Derek Sivers
from the book “Hell Yeah or No”:

How to do what you love and make good money

2016-12-19

People with a well-paying job ask my advice because they want to quit to become full-time artists.

But full-time artists ask my advice because they’re finding it impossible to make money.

(Let’s define “art” as anything you do for expression, even just blogging or whatever.)

For both of them, I prescribe the lifestyle of the happiest people I know:

Let’s look at the ingredients of this plan. First: balance. You’ve heard about balancing heart and mind, or right-brain left-brain, or whatever you want to call it. We all have a need for stability and adventure, certainty and uncertainty, money and expression.

If you have too much stability, you get bored. If you don’t have enough stability, you panic. So keep the balance.

Do something for love and something for money. Don’t try to make one thing satisfy your entire life.

Each half of your life becomes a remedy for the other. You get paid stability for part of your day, but then need creative time for expression. So you push yourself creatively, expose your vulnerable art to the public, feel the frustration of rejection and apathy, and then long for some stability again. Each half is a remedy for the other.

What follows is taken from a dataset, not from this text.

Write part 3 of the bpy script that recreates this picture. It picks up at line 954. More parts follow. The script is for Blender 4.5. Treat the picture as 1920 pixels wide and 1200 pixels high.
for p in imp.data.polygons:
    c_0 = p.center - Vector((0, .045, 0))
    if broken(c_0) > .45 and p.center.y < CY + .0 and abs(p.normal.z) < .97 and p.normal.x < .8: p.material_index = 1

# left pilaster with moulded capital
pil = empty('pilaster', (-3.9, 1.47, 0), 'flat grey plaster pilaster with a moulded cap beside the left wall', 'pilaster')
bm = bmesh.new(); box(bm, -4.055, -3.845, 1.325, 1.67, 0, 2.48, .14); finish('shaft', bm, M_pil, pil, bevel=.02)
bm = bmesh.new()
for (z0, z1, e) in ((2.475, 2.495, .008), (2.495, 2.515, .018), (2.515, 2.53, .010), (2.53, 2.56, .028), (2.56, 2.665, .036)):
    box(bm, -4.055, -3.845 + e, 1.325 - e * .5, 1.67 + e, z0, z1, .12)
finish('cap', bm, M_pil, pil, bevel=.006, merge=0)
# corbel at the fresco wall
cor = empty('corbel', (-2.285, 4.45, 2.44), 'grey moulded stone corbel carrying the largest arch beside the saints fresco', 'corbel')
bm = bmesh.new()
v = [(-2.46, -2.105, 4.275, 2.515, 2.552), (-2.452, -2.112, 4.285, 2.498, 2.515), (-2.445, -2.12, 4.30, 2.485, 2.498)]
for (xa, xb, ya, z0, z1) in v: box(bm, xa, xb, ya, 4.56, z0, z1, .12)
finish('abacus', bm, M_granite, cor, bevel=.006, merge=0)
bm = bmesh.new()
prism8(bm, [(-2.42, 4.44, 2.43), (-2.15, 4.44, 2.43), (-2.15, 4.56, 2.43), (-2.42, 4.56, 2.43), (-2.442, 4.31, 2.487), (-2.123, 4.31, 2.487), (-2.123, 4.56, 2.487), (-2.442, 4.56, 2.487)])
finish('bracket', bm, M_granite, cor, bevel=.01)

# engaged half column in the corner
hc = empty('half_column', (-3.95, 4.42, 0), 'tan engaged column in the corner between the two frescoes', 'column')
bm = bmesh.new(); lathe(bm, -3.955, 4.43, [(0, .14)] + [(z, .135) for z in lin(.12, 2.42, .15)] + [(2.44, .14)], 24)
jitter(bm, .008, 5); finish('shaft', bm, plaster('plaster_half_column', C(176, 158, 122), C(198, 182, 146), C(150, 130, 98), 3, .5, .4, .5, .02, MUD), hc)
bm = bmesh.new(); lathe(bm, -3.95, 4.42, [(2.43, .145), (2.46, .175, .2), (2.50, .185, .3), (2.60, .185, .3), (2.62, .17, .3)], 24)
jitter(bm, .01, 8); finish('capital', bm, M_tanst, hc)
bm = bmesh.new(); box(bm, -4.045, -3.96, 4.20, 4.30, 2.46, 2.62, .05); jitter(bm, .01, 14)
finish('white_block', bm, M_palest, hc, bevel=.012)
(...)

About the job: Be smart, and choose something that pays well with a solid future. Look for statistics in your area about what pays the best when factoring in the required training. You’ll probably need to study for a few years to build up the rare skills that are well-rewarded. This is a head choice, not a heart choice, since you’re not trying to make your job your entire life.

About your art: Pursue it seriously. Take lessons. Make weekly progress. Keep improving, even if you’ve been doing it for decades.

If you don’t progress and challenge yourself creatively, it won’t satisfy the balance. Release and sell your work like a professional. Find some fans. Let them pay you. But your attitude is different than someone who needs the money. You don’t need to worry if it doesn’t sell. You don’t need to please the marketplace. You don’t need to compromise your art or value it based on others’ opinions. You’re just doing this for yourself — art for its own sake. And you’re releasing it because that’s one of the most rewarding parts — important for self-identity — and gives you good feedback on how to improve.

Your main obstacle to this amazing life will be self-control. You’ll need good time management to stop addictions like social media and video-watching, and make your art your main relaxing activity. You’ll need good mind management to not think of your job after you leave the office.

Most full-time artists I know only spend an hour or two a day actually doing their art. The rest is spent on the boring work that comes with trying to make it a full-time career. So skip the art career and just do the art.

And that’s my advice for a rewarding life. I’ve met thousands of people over the last twenty years — many of them full-time musicians, many of them not — but the happiest people I know are the ones that have this balance.

Don’t expect your job to fulfill all your emotional needs. Don’t taint something you love with the need to make money from it. Don’t try to make your job your whole life. Don’t try to make your art your sole income. Let each be what it is, and put in the extra effort to balance the two, for a great life.